These days many of us feel as if we are drowning in information. Is our world not awash in a new fabric of communications, most of it digital? Google Chairman Eric Schmidt famously said by 2010-11 the human race was generating as much information every two days than it had from the very beginning of recorded history. This is an incredible amount of information flowing through the veins of our interconnected cultures. The question is: Does this affect our sense of reality?
Yes. How and why?
For the last few centuries there has been rapid cultural development among Western and Northern nations that has simultaneously imposed a linear, logic-based way of thinking. Since our modern sciences have discovered the “split brain” phenomena this has been labeled as a left-brain perspective. A dominant left-brain perspective has helped to form a world in our minds that is separate from us — “out there” — and from this position we felt it appropriate to manipulate and control our environments. This perspective was aptly described by Francis Bacon (the so-called “father of modern science”) as the ability, and need, to wrestle Nature’s secrets from her. Yet this perspective, which has gained ascendency over the centuries and is now our dominant mindset, also serves to “disenchant” the world — to draw us away into a distant, detached, observer position. Our interaction with the world around us has largely become passive. Subsequently, we have suffered a lessening of the imaginative function: We immerse ourselves less into the world and position ourselves as peeking at the world from the sidelines — or worse, from atop a pedestal.
Our modern Western cultures have validated and strengthened this model so that it has now become the backbone to how most of us passively receive news, information, instructions, etc. As passive observers we are given information in media-acceptable forms and we store, file, and archive this data, yet react little to it. It has become the customary feature of our complex lives and allows us to deal with the increasing impacts, events, and obligations of our lives. However, at the same time it desensitizes us to the depth, emotional value, and profundity of these impacts. In other words, we have divorced and disenchanted ourselves from our vibrant, living environments.
In a data-rich world we are becoming increasingly meaning-poor. Many of us are plagued by a feeling that we don’t adequately “touch” our lives, that we only have a sense of passing through. Whilst this has been a satisfactory coping mechanism for dealing with a complex, uncertain, and often unstable world, it does little to engage us mindfully, compassionately, or creatively within our participatory reality. We often view the world as abstract, as if we are separate and isolated from the events and “invisible threads” that bind us all inextricably together. We are starved of reality because we so infrequently experience intimacy and participation with a vibrant world (only at times through what have been termed “peak experiences”). The potential for sensing and engaging with the world has chiefly been replaced by a passive reality that delivers a particular reality set to us — the “consumers.” Further, it is a reality set that comes with strict cultural parameters and consensus thinking.

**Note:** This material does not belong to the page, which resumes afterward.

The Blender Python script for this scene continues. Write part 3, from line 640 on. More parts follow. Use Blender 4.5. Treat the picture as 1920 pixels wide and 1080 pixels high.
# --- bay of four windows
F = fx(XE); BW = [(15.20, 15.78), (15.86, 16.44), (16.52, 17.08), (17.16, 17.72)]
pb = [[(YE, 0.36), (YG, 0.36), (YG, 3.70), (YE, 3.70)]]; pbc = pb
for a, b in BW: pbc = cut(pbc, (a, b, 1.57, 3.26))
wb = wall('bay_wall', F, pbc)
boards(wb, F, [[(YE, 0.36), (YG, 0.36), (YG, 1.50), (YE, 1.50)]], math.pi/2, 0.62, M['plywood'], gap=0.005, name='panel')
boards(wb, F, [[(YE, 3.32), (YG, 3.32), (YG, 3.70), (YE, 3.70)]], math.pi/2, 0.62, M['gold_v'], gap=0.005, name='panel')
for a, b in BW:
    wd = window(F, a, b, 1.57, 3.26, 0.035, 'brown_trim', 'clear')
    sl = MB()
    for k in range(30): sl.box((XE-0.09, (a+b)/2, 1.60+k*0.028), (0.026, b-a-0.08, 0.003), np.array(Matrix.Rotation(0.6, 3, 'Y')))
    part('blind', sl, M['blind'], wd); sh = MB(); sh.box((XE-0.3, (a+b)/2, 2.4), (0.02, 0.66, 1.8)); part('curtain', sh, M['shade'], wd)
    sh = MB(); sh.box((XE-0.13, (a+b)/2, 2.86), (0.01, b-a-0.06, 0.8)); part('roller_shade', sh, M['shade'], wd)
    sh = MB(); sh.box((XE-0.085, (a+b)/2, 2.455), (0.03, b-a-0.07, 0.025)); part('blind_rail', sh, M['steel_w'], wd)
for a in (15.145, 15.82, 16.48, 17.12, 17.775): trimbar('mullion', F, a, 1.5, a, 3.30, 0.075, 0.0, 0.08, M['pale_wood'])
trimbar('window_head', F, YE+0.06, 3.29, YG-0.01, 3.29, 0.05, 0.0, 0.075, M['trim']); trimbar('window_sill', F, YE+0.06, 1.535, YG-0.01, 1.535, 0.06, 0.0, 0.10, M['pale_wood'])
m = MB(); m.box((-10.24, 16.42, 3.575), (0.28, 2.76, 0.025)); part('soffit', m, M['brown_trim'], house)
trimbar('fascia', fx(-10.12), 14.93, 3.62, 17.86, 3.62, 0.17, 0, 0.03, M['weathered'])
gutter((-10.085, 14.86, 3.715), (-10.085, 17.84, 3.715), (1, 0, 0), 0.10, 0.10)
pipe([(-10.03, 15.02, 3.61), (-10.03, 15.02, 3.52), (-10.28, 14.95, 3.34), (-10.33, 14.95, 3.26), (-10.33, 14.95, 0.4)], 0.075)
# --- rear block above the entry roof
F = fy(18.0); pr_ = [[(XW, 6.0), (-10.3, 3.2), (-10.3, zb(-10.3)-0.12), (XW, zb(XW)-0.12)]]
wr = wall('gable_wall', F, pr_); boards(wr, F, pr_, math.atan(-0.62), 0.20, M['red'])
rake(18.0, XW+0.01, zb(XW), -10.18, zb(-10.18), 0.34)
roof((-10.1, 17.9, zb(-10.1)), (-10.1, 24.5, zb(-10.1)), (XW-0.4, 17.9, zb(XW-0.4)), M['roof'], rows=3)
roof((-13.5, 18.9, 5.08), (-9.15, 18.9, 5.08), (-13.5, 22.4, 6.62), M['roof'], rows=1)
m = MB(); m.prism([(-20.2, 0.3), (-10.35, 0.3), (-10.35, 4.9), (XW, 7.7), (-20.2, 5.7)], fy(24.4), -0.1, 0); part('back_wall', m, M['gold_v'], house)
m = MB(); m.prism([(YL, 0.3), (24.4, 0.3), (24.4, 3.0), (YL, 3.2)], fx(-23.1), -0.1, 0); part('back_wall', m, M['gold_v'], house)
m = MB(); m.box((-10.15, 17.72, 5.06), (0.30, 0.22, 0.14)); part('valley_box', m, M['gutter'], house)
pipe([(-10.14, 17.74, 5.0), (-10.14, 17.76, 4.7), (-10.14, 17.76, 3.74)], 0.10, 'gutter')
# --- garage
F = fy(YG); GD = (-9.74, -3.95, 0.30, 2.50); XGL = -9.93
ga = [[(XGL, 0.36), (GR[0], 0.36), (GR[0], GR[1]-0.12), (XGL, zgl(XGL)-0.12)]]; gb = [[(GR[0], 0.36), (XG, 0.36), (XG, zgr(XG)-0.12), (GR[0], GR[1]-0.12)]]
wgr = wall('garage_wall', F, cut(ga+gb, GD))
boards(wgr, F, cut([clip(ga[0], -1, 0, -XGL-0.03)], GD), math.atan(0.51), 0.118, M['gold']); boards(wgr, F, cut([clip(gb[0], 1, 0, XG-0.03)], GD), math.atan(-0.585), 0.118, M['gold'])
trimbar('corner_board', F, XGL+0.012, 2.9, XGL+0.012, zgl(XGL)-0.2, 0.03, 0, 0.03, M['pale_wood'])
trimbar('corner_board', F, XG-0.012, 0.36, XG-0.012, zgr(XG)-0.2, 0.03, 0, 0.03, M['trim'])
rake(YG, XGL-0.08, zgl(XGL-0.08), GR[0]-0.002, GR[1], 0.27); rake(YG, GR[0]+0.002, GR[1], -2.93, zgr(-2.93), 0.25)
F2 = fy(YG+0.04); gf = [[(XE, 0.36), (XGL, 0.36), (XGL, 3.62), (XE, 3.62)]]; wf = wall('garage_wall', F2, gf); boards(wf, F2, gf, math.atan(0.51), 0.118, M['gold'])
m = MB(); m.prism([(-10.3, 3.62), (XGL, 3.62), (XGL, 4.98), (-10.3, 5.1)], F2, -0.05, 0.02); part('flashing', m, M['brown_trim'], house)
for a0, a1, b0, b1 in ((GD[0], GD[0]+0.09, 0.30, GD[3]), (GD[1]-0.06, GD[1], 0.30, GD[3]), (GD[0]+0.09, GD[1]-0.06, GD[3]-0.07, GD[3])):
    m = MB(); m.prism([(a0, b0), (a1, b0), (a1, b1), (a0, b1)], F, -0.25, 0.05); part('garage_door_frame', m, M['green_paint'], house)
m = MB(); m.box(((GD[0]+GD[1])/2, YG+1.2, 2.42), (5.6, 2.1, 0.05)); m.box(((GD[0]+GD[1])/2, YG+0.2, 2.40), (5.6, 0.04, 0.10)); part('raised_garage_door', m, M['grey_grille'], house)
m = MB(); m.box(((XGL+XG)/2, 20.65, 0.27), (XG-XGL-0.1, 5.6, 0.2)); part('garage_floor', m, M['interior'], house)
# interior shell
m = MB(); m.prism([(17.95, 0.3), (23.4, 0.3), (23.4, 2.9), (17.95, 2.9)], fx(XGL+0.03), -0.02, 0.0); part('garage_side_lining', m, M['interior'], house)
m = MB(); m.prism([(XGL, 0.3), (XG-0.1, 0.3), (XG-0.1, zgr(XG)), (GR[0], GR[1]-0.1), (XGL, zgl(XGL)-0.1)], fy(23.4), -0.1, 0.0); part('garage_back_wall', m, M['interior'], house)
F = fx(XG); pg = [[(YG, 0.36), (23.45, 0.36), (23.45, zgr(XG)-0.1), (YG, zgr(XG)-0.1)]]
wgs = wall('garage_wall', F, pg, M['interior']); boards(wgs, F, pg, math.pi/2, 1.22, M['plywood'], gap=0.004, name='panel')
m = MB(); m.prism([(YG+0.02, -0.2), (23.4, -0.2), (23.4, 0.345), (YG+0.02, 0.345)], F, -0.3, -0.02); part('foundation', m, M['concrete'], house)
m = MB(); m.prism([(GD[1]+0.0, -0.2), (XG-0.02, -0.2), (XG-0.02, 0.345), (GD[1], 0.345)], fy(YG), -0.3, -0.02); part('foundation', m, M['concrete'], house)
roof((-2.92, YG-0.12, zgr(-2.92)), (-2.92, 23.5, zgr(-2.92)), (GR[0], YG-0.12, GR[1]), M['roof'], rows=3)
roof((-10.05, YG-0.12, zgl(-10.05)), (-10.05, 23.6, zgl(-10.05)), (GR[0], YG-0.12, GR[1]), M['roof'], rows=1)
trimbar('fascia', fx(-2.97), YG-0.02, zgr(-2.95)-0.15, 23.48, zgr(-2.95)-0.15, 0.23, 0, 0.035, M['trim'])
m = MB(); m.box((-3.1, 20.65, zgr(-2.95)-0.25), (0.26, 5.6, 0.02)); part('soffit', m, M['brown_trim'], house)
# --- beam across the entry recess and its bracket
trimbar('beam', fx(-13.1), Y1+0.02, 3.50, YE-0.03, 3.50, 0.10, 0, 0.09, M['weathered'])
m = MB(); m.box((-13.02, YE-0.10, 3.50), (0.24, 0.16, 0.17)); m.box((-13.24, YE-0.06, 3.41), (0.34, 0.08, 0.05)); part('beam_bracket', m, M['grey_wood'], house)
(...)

It is little wonder that there are people who indulge in extremes — sport, intoxication, brutality, madness — in order to gain a lost sense of vibrancy and aliveness. It is often through experiencing such “euphoric” moments in our lives that we come to realize that our lives are much more interesting and entangled than we give credit for. Unfortunately, many of these epiphanies come from shocks, such as health issues or a tragic sense of loss. The good news, however, is that a reemergence of a participatory relationship with our world may be on the rise.
The incredible amounts of information we are now producing are largely due to millions of people uploading videos to YouTube, sending messages, posting to blogs and websites, and engaging in social networks. The electrical revolution that brought us radio and television taught us how to sit comfortably and receive information passively. The digital revolution that has risen dramatically within only a couple of decades is urging us to immerse ourselves in its flow. We surf the Internet, view and send images to our friends, watch a stream of videos, make our own videos, upload our music experiments, etc. The list of ways to participate is growing each day. Rather than being at the mercy of information, as the old model would have us do, we should turn this relationship around and use the medium for creating and developing our own forms of expression, communication, and voice. We have the opportunity to participate and engage with our sense of cultural reality. We should be searching for information that empowers us, reaching out for like-minded individuals and groups, organizing ourselves and strengthening our sense of self and our values. And then, of course, going out and meeting with our new connections and community (if possible) — or at least going for walks into Nature to ponder on our new creative thoughts.
Human consciousness, our thoughts and state of mind, are entangled with our lives; we can project our conscious thinking, like a laser beam, into the world. We each have the capacity to be aware of the impacts we absorb, consider them, and feel a response rather than give an automatic reaction. By remaining passive and dulled we add nothing to our environment. Yet exciting, vibrant, determined attitudes and energy enlivens the sense of our immediate reality.
To make a lasting change in the years ahead many of us will need to awaken from our passive slumber and grab hold of reality, reaching out to our world, recognizing our creative immersion, and engaging energetically with our lives. We can join the global conversation.